Using the listing below, give again exactly the lines from the line with "Generate a Blender" to the line with "COL = S.collection", inclusive, without the pictures.
*** Dataset rows
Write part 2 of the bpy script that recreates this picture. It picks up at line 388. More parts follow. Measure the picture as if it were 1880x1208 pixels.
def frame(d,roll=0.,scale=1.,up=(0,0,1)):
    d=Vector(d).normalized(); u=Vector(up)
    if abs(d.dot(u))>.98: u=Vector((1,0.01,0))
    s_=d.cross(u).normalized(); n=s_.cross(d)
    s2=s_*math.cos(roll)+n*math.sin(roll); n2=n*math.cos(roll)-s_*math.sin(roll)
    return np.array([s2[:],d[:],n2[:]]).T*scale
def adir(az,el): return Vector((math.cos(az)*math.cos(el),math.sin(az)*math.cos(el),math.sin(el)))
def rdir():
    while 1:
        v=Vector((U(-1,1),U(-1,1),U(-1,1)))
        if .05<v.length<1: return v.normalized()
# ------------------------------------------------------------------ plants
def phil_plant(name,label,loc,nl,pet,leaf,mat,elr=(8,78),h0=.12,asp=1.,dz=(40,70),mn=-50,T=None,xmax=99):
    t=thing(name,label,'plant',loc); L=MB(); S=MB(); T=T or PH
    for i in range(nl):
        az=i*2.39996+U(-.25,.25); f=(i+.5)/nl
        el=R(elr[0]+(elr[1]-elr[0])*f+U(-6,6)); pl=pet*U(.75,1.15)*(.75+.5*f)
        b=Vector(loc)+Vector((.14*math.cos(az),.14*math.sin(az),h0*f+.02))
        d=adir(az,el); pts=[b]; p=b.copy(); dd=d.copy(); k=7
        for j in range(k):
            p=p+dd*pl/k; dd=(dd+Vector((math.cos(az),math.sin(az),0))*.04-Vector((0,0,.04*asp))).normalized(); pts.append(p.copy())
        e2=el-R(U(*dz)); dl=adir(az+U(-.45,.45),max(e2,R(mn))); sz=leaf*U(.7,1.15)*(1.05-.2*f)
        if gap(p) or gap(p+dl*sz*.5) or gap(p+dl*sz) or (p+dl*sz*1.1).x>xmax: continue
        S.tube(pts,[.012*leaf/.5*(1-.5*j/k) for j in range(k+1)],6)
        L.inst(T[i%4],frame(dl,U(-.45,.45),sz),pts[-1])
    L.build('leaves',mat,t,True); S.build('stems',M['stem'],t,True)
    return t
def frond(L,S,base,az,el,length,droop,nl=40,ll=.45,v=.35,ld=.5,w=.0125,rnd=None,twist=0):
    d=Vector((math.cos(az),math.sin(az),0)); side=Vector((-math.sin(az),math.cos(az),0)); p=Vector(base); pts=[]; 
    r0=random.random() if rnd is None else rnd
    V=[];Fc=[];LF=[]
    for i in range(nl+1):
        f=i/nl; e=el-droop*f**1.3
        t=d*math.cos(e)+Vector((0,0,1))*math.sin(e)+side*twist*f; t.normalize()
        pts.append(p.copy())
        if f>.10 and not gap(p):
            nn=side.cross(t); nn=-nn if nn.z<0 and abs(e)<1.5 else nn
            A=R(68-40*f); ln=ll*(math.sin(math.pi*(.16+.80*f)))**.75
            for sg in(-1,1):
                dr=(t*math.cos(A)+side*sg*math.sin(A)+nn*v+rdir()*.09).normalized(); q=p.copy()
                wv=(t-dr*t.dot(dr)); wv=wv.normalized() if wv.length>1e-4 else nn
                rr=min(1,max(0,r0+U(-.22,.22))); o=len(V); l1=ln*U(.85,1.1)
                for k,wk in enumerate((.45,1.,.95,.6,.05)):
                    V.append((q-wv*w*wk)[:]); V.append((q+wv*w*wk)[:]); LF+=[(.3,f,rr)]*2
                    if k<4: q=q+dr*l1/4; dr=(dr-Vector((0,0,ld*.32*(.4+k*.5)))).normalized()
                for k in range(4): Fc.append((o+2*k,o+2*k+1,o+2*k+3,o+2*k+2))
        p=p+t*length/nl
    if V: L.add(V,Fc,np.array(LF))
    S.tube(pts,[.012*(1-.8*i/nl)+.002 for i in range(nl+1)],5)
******
*** Dataset rows
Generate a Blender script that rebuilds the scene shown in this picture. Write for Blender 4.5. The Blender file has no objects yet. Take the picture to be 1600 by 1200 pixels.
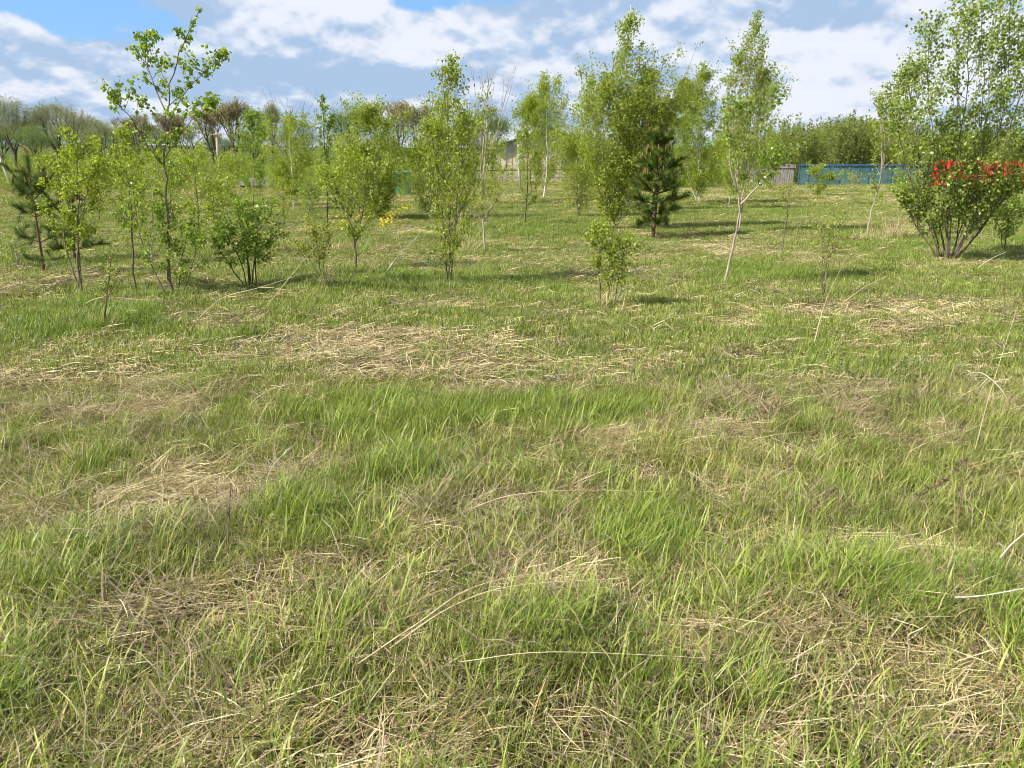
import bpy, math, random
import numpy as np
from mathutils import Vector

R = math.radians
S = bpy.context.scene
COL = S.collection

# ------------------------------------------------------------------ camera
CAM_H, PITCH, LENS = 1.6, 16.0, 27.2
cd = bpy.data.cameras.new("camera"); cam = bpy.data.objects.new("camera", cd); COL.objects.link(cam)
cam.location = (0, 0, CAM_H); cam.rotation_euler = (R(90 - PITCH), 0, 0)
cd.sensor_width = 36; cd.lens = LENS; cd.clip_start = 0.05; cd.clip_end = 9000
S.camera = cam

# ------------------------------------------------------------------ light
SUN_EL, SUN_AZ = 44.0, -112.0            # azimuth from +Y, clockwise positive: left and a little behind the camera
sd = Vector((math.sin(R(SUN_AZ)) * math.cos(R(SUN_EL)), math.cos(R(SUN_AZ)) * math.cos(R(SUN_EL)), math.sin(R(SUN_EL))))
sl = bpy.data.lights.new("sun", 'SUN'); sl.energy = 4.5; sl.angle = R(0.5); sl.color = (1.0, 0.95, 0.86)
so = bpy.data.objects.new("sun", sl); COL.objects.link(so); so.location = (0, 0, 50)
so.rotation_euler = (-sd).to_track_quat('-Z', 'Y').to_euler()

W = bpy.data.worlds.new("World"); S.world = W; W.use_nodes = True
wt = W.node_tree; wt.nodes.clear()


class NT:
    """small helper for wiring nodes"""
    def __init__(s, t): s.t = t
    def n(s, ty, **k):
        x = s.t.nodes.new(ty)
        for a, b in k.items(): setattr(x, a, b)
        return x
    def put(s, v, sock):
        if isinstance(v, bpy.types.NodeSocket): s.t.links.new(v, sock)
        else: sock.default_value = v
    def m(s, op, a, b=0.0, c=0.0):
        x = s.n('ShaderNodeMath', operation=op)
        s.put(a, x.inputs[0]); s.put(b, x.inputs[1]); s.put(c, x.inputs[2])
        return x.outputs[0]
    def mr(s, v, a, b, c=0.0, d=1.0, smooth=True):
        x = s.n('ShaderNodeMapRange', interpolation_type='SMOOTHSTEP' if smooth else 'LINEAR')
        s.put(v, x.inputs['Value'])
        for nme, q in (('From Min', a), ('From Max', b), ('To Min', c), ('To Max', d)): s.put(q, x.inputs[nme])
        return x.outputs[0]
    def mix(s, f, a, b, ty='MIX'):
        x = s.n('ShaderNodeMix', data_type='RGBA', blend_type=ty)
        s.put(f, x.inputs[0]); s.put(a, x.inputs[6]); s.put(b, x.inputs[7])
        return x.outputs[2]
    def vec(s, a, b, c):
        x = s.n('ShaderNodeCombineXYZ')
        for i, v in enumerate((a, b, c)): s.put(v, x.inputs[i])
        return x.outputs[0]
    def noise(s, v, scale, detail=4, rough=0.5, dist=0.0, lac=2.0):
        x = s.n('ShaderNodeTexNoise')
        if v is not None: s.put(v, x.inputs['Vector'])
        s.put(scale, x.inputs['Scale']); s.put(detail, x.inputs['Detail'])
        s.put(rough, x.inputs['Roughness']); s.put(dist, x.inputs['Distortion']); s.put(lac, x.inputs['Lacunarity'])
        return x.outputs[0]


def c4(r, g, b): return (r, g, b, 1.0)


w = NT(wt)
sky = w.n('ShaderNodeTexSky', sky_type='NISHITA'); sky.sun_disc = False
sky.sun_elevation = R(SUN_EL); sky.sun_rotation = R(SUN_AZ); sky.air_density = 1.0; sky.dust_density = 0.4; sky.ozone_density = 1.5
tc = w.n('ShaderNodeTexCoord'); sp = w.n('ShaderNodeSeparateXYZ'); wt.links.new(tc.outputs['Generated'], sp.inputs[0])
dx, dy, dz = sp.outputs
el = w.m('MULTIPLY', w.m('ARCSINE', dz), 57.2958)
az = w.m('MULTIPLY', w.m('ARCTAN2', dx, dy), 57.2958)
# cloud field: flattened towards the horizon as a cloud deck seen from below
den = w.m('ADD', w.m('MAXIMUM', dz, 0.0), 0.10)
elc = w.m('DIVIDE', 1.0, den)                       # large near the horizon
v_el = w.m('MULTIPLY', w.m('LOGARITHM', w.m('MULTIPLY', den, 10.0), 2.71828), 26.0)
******
*** Dataset rows
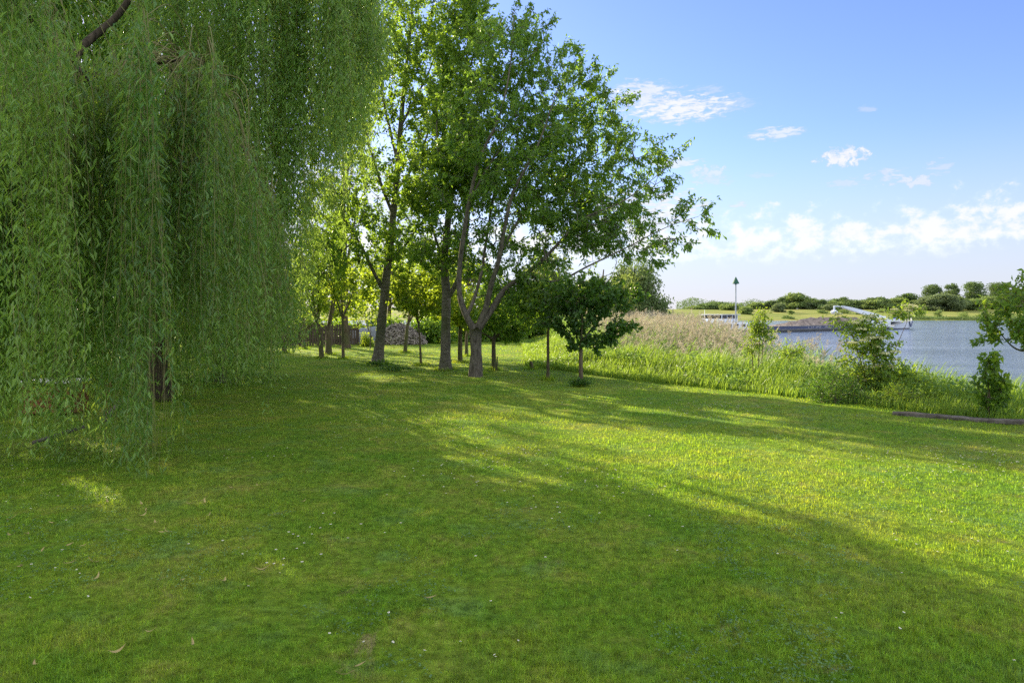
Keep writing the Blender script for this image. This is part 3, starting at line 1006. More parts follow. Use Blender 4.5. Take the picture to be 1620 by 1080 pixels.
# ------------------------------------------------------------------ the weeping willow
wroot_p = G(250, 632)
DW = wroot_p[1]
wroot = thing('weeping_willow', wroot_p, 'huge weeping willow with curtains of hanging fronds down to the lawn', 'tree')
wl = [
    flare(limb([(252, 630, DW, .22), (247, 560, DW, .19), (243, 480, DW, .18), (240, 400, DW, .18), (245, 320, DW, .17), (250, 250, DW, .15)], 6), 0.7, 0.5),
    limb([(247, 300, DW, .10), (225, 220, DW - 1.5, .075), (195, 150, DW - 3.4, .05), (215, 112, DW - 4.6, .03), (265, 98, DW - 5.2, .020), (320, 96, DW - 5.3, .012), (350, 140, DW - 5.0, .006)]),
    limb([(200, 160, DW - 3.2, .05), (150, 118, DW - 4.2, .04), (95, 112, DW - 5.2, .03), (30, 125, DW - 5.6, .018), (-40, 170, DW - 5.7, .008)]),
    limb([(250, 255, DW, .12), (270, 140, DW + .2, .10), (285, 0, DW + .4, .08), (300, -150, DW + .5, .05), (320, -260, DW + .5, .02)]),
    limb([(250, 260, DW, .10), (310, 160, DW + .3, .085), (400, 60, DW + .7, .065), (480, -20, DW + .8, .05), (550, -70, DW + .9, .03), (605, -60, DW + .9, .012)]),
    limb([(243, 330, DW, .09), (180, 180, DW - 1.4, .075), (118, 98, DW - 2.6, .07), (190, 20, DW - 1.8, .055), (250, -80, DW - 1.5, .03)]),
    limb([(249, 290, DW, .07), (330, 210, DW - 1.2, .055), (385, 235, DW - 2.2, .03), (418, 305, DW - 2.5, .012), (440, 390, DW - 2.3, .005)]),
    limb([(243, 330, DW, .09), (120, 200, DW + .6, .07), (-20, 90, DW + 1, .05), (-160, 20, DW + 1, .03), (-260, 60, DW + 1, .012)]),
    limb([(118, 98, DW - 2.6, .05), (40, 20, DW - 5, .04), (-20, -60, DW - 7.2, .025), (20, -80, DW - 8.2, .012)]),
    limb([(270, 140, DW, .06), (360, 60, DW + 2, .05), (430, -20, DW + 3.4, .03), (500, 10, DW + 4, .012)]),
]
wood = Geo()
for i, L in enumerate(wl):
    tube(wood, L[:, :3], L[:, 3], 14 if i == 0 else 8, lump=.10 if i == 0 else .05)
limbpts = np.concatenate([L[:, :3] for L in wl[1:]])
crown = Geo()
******
▸ Solution below:
Generate a Blender script that rebuilds the scene shown in this picture. Write for Blender 4.5. The Blender file has no objects yet. Take the picture to be 1600 by 1200 pixels.
import bpy, math, random
import numpy as np
from mathutils import Vector

R = math.radians
S = bpy.context.scene
COL = S.collection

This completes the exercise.